Friday, 4 December 2015

Buy-to-let

Buy-to-let stamp duty changes: the end of the boom? (BT.com 27 November 2015)

I don't for a second think this change by Osbourne will make any difference but, along with him dropping the tax credits changes, it seems on the face of it a startlingly uncharacteristic thing to do. After all, his changes so far have invariably given the advantaged more advantages and the disadvantaged fewer.

I've always been uneasy about a system where it is possible to purchase a second home for occasional use when many fellow citizens don't have adequate accommodation. Likewise a system where landlords can rent out poorly maintained property, stuff 14 students into a 3-bed semi, and generally overcharge for something everybody needs. But the 'buy-to-let boom' takes the biscuit.

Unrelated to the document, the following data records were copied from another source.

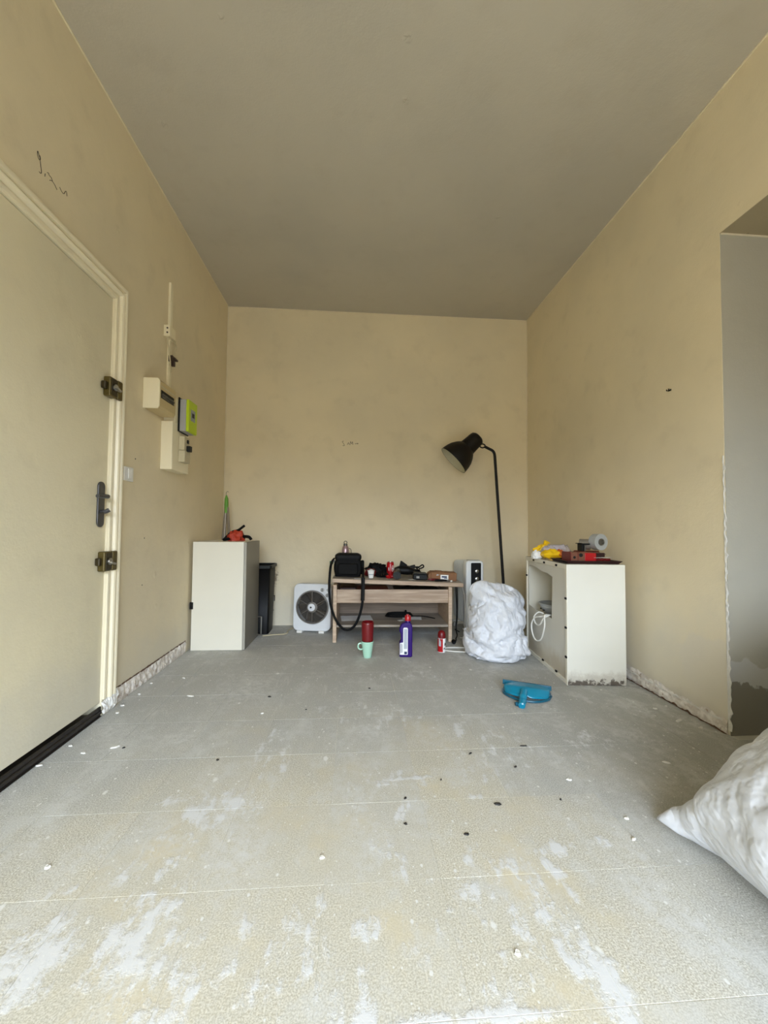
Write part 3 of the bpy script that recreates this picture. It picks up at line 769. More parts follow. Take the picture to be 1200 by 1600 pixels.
# ================================================================ box fan
t = thing('box_fan', 'white square box fan standing on the floor between the bin and the table', 'fan', (-.353, 3.53, .0), rz=-.16, rx=-.05)
FW, FH, FD = .328, .400, .10
RC = .142
def plate_with_hole(w, h, r, hole, y0, y1, cz, n=72):
    """rounded rectangle frame with a round hole, in the xz plane"""
    outl = rrect(w, h, r, 8)
    def hit(a):
        dx, dz = math.cos(a), math.sin(a); best = None
        for i in range(len(outl)):
            (x1, z1), (x2, z2) = outl[i], outl[(i + 1) % len(outl)]
            den = dx * (z2 - z1) - dz * (x2 - x1)
            if abs(den) < 1e-12: continue
            k = (x1 * (z2 - z1) - z1 * (x2 - x1)) / den; u = (x1 * dz - z1 * dx) / den
            if k > 0 and -1e-6 <= u <= 1 + 1e-6 and (best is None or k < best): best = k
        return best * dx, best * dz
    V = []
    for y in (y0, y1):
        for i in range(n):
            a = 2 * PI * i / n
            V.append((hole * math.cos(a), y, cz + hole * math.sin(a)))
        for i in range(n):
            x, z = hit(2 * PI * i / n); V.append((x, y, cz + z))
    F = []
    for i in range(n):
        j = (i + 1) % n
        F += [(i, j, n + j, n + i), (2 * n + i, 3 * n + i, 3 * n + j, 2 * n + j), (i, 2 * n + i, 2 * n + j, j), (n + i, n + j, 3 * n + j, 3 * n + i)]
    return MB().add(V, F)
CZ = .014 + FH / 2
obj('housing', plate_with_hole(FW, FH, .045, RC, 0, FD, CZ), 'fan_white', t, bevel=.006, smooth=True)
obj('back_plate', MB().prism(rrect(FW - .03, FH - .03, .04), 0, .004, rot('X', PI / 2, (0, FD + .0, CZ))), 'fan_dark', t)
gr = obj('grille_ring', MB().lathe([(RC - .001, -.003), (RC - .001, .006), (RC - .010, .008), (RC - .012, .002), (RC - .010, -.003)], 56, rot('X', PI / 2, (0, .008, CZ)), False, False), 'fan_grille', t, smooth=True)
m = MB()
for k in range(15):
    rr = .044 + k * .0062
    pts = [(rr * math.cos(2 * PI * i / 40), .006, CZ + rr * math.sin(2 * PI * i / 40)) for i in range(40)]
    m.tube(pts, .0009, 4, True)
obj('ring_wires', m, 'fan_grille', gr)
gs = MB()
for k in range(6):
    a = PI / 2 + k * PI / 3 + .02
    p0 = Vector((math.cos(a) * .035, .004, CZ + math.sin(a) * .035)); p1 = Vector((math.cos(a) * (RC - .004), .004, CZ + math.sin(a) * (RC - .004)))
    obj('spoke', MB().tube([p0, p1], .0026 if k else .004, 5), 'fan_grille', gr)
hb = obj('hub_ring', MB().lathe([(.046, 0), (.046, .006), (.034, .010)], 36, rot('X', PI / 2, (0, .006, CZ))), 'fan_grille', gr, smooth=True)
obj('badge', MB().lathe([(.032, 0), (.032, .004), (.026, .007)], 32, rot('X', PI / 2, (-.004, -.003, CZ))), 'fan_white', gr, smooth=True)
obj('badge_mark', MB().lathe([(.008, 0), (.008, .001)], 18, rot('X', PI / 2, (-.008, -.0095, CZ))), 'ink_black', gr)
for k in range(5):
    a = k * 2 * PI / 5 + .4; V = []; F = []
    for i in range(7):
        r_ = .03 + i * .0165; sw = .32 * i / 6
        for j in range(5):
            u = (j / 4 - .5) * (.62 - .04 * i) * 1.25; th = a + u + sw
            V.append((r_ * math.cos(th), .045 + .022 * (j / 4 - .5) * 2, CZ + r_ * math.sin(th)))
    for i in range(6):
        for j in range(4): F.append((i * 5 + j, i * 5 + j + 1, (i + 1) * 5 + j + 1, (i + 1) * 5 + j))
    b_ = obj('blade', MB().add(V, F), 'fan_blade', t, smooth=60)
    b_.modifiers.new('thick', 'SOLIDIFY').thickness = .002
for (x, z) in ((.087, .150), (.132, .105)):
    kn = obj('dial', MB().lathe([(.0165, 0), (.0165, .008), (.014, .011)], 24, rot('X', PI / 2, (x, .0, CZ + z))), 'grey_plastic', t, smooth=True)
    obj('pointer', MB().box(x - .002, x + .002, -.014, -.010, CZ + z - .012, CZ + z + .012), 'dark_grey', kn)
kn = obj('selector_knob', MB().lathe([(.012, 0), (.012, .008)], 20, rot('X', PI / 2, (.138, 0, CZ + .150))).box(.116, .160, -.003, 0, CZ + .149, CZ + .152).box(.1365, .1395, -.003, 0, CZ + .128, CZ + .172), 'grey_plastic', t, smooth=True)
for x in (-.10, .09): obj('foot', MB().box(x - .024, x + .024, -.022, FD + .012, .0, .020), 'white_plastic', t, bevel=.004)

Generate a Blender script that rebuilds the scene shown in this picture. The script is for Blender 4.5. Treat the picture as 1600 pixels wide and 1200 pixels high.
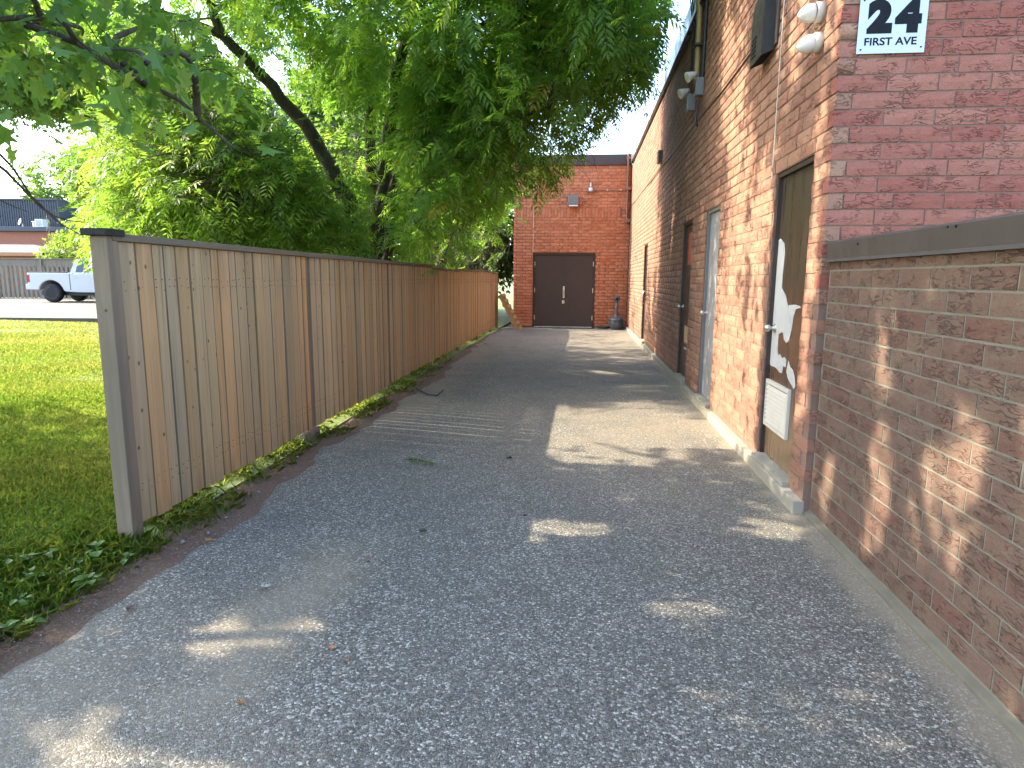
import bpy, bmesh, math, random
import numpy as np
from mathutils import Vector, Matrix, noise as mnoise

for o in list(bpy.data.objects):
    bpy.data.objects.remove(o)
scene = bpy.context.scene
col = scene.collection
random.seed(7)
RNG = np.random.default_rng(11)

# ------------------------------------------------------------------ camera
F_PX, PITCH, YAW, ROLL, EYE = 1005.36, 0.1614, 0.1031, 0.0077, 1.5
cam_data = bpy.data.cameras.new('camera')
cam_data.sensor_width = 36.0
cam_data.lens = F_PX / 1600 * 36.0
cam_data.clip_start, cam_data.clip_end = 0.05, 2000
camera = bpy.data.objects.new('camera', cam_data)
col.objects.link(camera)
camera.matrix_world = (Matrix.Translation((0, 0, EYE)) @ Matrix.Rotation(YAW, 4, 'Z')
                       @ Matrix.Rotation(math.pi / 2 - PITCH, 4, 'X') @ Matrix.Rotation(ROLL, 4, 'Z'))
scene.camera = camera

# ------------------------------------------------------------------ daylight
SUN_TO = Vector((-1.30, 0.30, 1.0)).normalized()          # towards the sun
SUN_EL = math.asin(SUN_TO.z)
SUN_AZ = math.atan2(SUN_TO.x, SUN_TO.y)
world = bpy.data.worlds.new('World')
scene.world = world
world.use_nodes = True
wn = world.node_tree.nodes
bg = wn['Background']
sky = wn.new('ShaderNodeTexSky')
sky.sky_type = 'NISHITA'
sky.sun_disc = False
sky.sun_elevation = SUN_EL
sky.sun_rotation = SUN_AZ
sky.air_density, sky.dust_density, sky.ozone_density = 1.0, 2.2, 1.5
world.node_tree.links.new(sky.outputs[0], bg.inputs[0])
bg.inputs[1].default_value = 0.15
sun_data = bpy.data.lights.new('sun', 'SUN')
sun_data.energy = 2.1
sun_data.angle = math.radians(0.5)
sun_data.color = (1.0, 0.885, 0.69)
sun = bpy.data.objects.new('sun', sun_data)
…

Somebody who has a decent house already, and a reasonable income, can borrow enough to buy another house. Not only do they secure a solid bricks-and-mortar asset that will invariably grow in value over the years, but they get somebody else to pay for it! There's what's legal and what's fair. And this, in my book, is blatantly unfair.

More characteristic was Osbourne forcing housing associations to sell off their properties (at a discount!) to the tenants who can afford them. The only way this could be fair is if the policy was extended to private landlords. With rents fixed at housing association levels. Now that would be fair!